When is a rabbit not a rabbit? 

When it’s a Toad!

Nature Notes with South Holderness Countryside Society


 

BEAUTIFUL: Ivy Leafed Toadflax. Photo by Tracey Netherton

 

WHAT do the Renaissance sculptors have to do with a small trailing garden plant found clinging to walls, old stonework, shingle beaches and pavements in most parts of the British Isles? 

The Ivy Leafed Toadflax, also known as Oxford Weed, is thought to have been transported to Oxford from Italy as seeds along with marble sculptures in the mid-17th century. It started growing on the walls and in the gardens in the Oxford area and is now that widespread it can be found almost anywhere – apart from the very north of Scotland. 

This beautiful little plant, Cymbalaria muralis, with purple flowers similar to tiny snap-dragons and a little yellow centre, became very popular in the walled gardens of the time and soon spread rapidly. This spread led to some of its names: Travelling Sailor, Climbing Sailor and Wandering Sailor, Wandering Jew, Creeping Jenny and also Mother of Thousands. Its appearance on Kenilworth castle gave it the local name of Kenilworth Ivy, in Italy it is known as The plant of the Madonna or Coliseum Ivy, and in France Ruine-de-Rome. 
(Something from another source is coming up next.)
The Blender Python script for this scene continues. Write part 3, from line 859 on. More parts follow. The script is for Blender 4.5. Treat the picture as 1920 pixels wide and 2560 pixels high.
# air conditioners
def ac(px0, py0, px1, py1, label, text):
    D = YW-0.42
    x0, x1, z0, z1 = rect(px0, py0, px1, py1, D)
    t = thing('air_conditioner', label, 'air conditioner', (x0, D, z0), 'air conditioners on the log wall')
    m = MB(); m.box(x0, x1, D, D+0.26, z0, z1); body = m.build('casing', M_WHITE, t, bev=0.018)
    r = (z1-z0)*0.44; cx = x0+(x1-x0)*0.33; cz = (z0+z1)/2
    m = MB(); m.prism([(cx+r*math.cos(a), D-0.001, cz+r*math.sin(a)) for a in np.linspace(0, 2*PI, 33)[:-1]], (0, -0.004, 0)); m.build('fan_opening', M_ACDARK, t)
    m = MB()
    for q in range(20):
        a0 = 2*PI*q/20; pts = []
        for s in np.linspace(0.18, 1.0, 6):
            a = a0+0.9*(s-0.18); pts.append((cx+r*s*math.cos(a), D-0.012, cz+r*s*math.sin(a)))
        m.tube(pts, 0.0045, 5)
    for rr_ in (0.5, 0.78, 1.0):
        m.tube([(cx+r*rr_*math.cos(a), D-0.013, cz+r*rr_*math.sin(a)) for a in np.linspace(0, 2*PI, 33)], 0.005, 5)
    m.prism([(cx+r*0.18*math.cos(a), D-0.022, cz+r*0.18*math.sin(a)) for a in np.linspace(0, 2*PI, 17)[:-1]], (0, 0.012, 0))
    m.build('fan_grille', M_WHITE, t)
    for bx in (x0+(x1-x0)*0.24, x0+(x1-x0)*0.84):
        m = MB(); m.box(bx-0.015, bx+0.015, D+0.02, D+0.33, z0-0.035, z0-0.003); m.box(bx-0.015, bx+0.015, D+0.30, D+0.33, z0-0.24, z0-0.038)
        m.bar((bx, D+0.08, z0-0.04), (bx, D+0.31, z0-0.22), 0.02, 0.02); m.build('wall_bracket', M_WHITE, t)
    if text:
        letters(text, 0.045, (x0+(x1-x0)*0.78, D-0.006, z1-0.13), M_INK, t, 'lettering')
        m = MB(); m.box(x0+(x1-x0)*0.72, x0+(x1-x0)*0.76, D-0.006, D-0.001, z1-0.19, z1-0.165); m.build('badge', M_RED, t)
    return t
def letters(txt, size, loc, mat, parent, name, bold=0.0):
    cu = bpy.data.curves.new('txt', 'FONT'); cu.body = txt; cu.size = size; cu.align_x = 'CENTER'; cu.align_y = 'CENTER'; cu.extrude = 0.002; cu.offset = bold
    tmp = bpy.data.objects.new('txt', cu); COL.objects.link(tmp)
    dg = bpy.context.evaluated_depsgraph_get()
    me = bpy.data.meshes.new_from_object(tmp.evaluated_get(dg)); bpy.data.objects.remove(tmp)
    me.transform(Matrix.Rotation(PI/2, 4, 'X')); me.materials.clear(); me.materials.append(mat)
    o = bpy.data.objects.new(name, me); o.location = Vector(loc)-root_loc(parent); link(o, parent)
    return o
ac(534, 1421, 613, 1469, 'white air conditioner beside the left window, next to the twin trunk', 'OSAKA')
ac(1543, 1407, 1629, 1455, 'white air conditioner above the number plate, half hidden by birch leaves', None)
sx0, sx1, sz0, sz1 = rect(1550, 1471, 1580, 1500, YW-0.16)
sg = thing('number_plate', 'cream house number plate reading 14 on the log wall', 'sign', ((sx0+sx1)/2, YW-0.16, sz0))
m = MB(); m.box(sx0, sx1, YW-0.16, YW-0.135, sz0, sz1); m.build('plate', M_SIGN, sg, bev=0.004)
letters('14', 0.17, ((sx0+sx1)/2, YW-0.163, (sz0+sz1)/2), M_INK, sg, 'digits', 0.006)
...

Despite the leaves resembling evergreen ivy the two species are not related, but Ivy-leafed toadflax is a member of the plantaginaceae family the same as the snapdragon whose flower it also resembles. To identify Toadflax you need to look at the lower lip of the flower, or the Palate, and it should have two lobes; but why Toadflax? Well, while you are trying to discover if it has two lobes look at the flower face-on, and there is the clue. Actually, the reason is lost somewhere in botanical history, but the flower could actually look like the open mouth of a toad. Or could it be that both the flower and the toad like similar places to grow and hide? Personally I prefer another local name, Wall Rabbits. While you are looking for the two lobes just flick the flower upsidedown and give it a gentle squeeze. Those two lobes become rabbit’s ears and the flower is the rabbit’s head! 

If you are absolutely 100 per cent positive on your plant identification, this little gem has a few helpful uses. The leaves are edible and can be used in salads; they have a flavour similar to watercress. They are also high in vitamin C and were used as an antidote to scurvy, or have anti-scorbutic properties, and have also reportedly been used in India to control diabetes. Having problems with evil spells or hexes? Then you are in luck. It is suggested that Ivy leafed Toadflax offers protection against these and can break those annoying hexes! In return it has magical properties of charms against spells and can banish negativity. You could also try creating a yellow dye by using the tiny flowers, although this would deprive insects from an important food source, and the flower relies on insect pollination. 

This delightful little plant has a very clever method for quickly and successfully colonising old stonework. It involves it being negatively phototropic. Normally you would expect tendrils to do this as it allows them to find and wrap around dark objects and to then climb up them for support. So why would a flower purposely turn its head away from the sun? When in full bloom the flower faces the light as you would expect, but as the flower starts to fade the flower stalk turns to allow the seed head to bend the other way. This means that when they open they are already facing a perfect host area and the seeds will be sprung into the dark cracks of the supporting stones or the shadows of the base of the wall where they can then germinate. 

We have a beautiful patch of Ivy leafed Toadflax on the porch at Ivy House. Quite appropriate really. I’m pretty sure it has been there for as long as the South Holderness Countryside Society have been there. I must admit, that was the first place I really looked at this little plant. Actually, I say little, but it covers quite a large surface area. The old cobbles of the wall are perfect for it to thrive and I think the only time I have seen it depleted was when it seemed to become overrun with ants. It is back in its full glory now, hopefully right the way through until October.